The U.S. Navy has seized another small boat carrying drugs near the Persian Gulf after interrogating smugglers with suspected links to the al Qaeda terrorist network, the military announced Friday.

The boat seized on New Year's Day was the fourth drug-smuggling vessel intercepted by Americans in the past two weeks in or near the Persian Gulf. Pentagon officials say they believe all four boats, which were carrying hashish, heroin and methamphetamines, are part of a drug smuggling operation which funnels money to Osama bin Laden's terrorist network.

An American search of the boat, a wooden vessel called a dhow, found about 2,800 pounds of hashish with an estimated street value of $11 million, according to a statement from the Navy's 5th Fleet, based in Bahrain.

U.S. Navy ships including the USS Port Royal, USS Peleliu and USS Germantown stopped the boat Thursday in the northern Arabian Sea, said Cmdr. James Graybeal, a 5th Fleet spokesman. Searchers found the drugs Friday under blocks of ice and in hidden compartments in the vessel, he said.

Fifteen people aboard the dhow are being held by the Navy on the Peleliu, an amphibious assault ship which carries the 13th Marine Expeditionary Unit.

Ten men captured aboard the three vessels seized earlier have been taken to a U.S. prison at a base in Bagram, Afghanistan, for interrogation.

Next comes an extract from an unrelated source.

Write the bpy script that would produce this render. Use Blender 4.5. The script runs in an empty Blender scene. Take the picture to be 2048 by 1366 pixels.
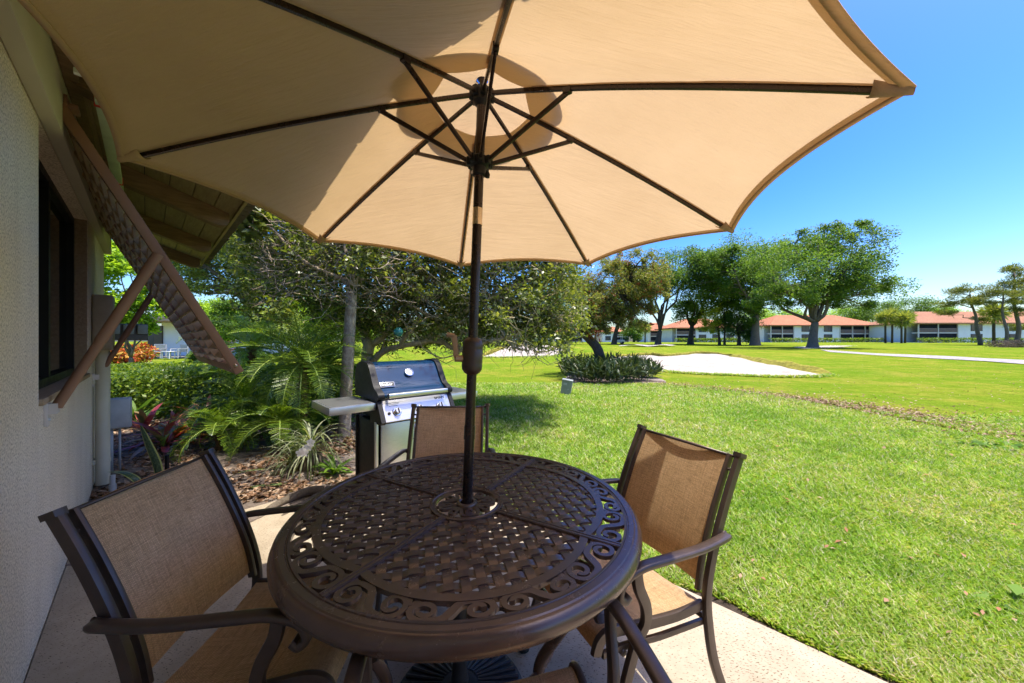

Information from those interrogations and documents found on the other three boats led to the latest seizure, the Navy's statement said.

An Australian surveillance plane located the wooden dhow and tracked it until the American ships could intercept it, the U.S. Navy statement said. Forces from Great Britain and New Zealand also helped in the earlier seizures.

American officials have not disclosed what information they have linking the drug shipments to al Qaeda. If confirmed, the seizures would be among the first hard evidence that bin Laden's network benefits directly from the illegal drug trade.

"It is easy to see how al Qaeda could use this moneymaking network to fund their operations," 5th Fleet commander Vice Adm. David C. Nichols Jr. said in the statement.

The American ships involved included the Navy's newest guided-missile cruiser, the Port Royal, and the USS Germantown, a ship which carries Marines, helicopters and smaller landing boats. They are part of Expeditionary Strike Group 1, a new force the Navy created in part to help crack down on smuggling in the Persian Gulf.